Using this as the shore from which to wade into the shallow end of potentially deep theological waters, this type of “making love” is not the romance, eros, the physical manifestation of love that is commonly expressed between two people. Rather, the “making of love” or the creation of love is only possible because God makes or creates his agape love and expresses it to his creation (at least according to 1 John 4:9).
Ultimately, God expresses the love he makes not in creating us, but in redeeming us, through the death and atonement of Jesus. The love that God creates is selfless. It’s sacrificial. It’s timeless. It’s epic.

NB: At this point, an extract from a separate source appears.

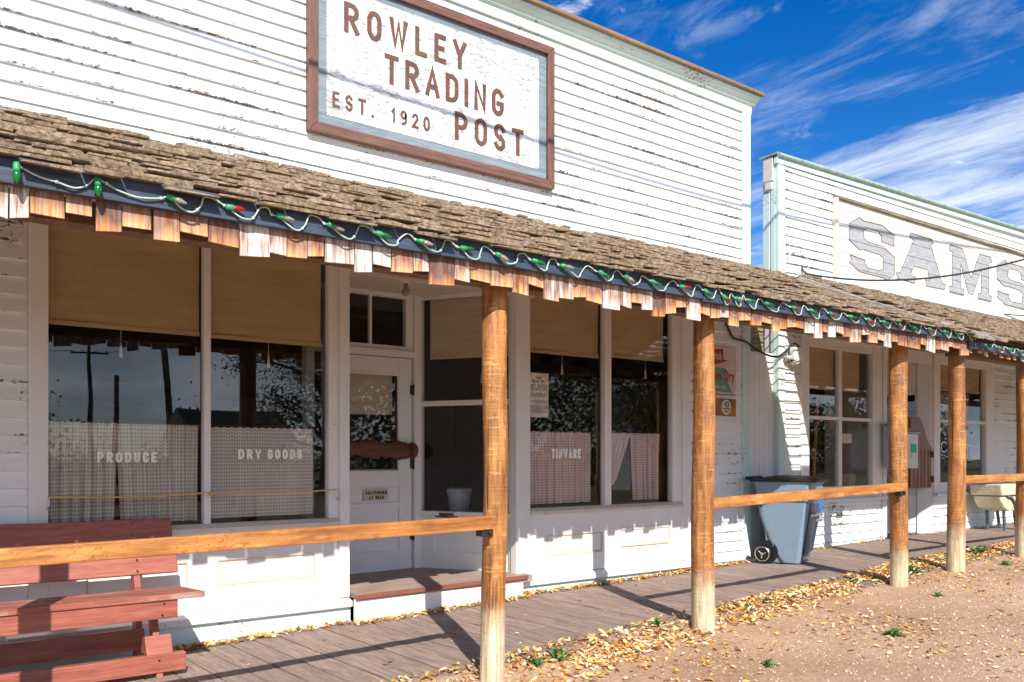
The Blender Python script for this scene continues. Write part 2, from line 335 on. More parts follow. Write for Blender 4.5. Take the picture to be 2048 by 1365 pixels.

This is the standard. This is the model. This is the ideal. We can’t “manufacture love” the way God does. However, because he loves us, we have been commanded to access the love that he has manufactured, and with it love others sacrificially and selflessly.
We don’t have too look far to realize that far too often, we fail miserably when we attempt to create love and nurture loving relationships in our own lives. These failures befall us in so many places:
- More than half of all marriages fail.
- Millions of pre-born children around the world are aborted.
- The euphemism named euthanasia (meaning, literally, easy death) is growing in social acceptance and frequency each passing year.
- Children are growing up in an epidemic of fatherlessness.
- War rages on around the world, replete with genocide, rape, torture, and forced starvation.
This is the indictment against humanity. It falls upon your shoulders and it rests heavily upon mine. Our total inability to make, manufacture, manifest, build or create love from our own motivations or mechanisms illustrates the vast disparity between God and humanity.
In the posts to follow, we’ll dive into 1 Corinthians 13, perhaps the most famous passage on love. I hope it will help you love God, love others, and love yourself more fully and appropriately. I hope it will help you “make love” better.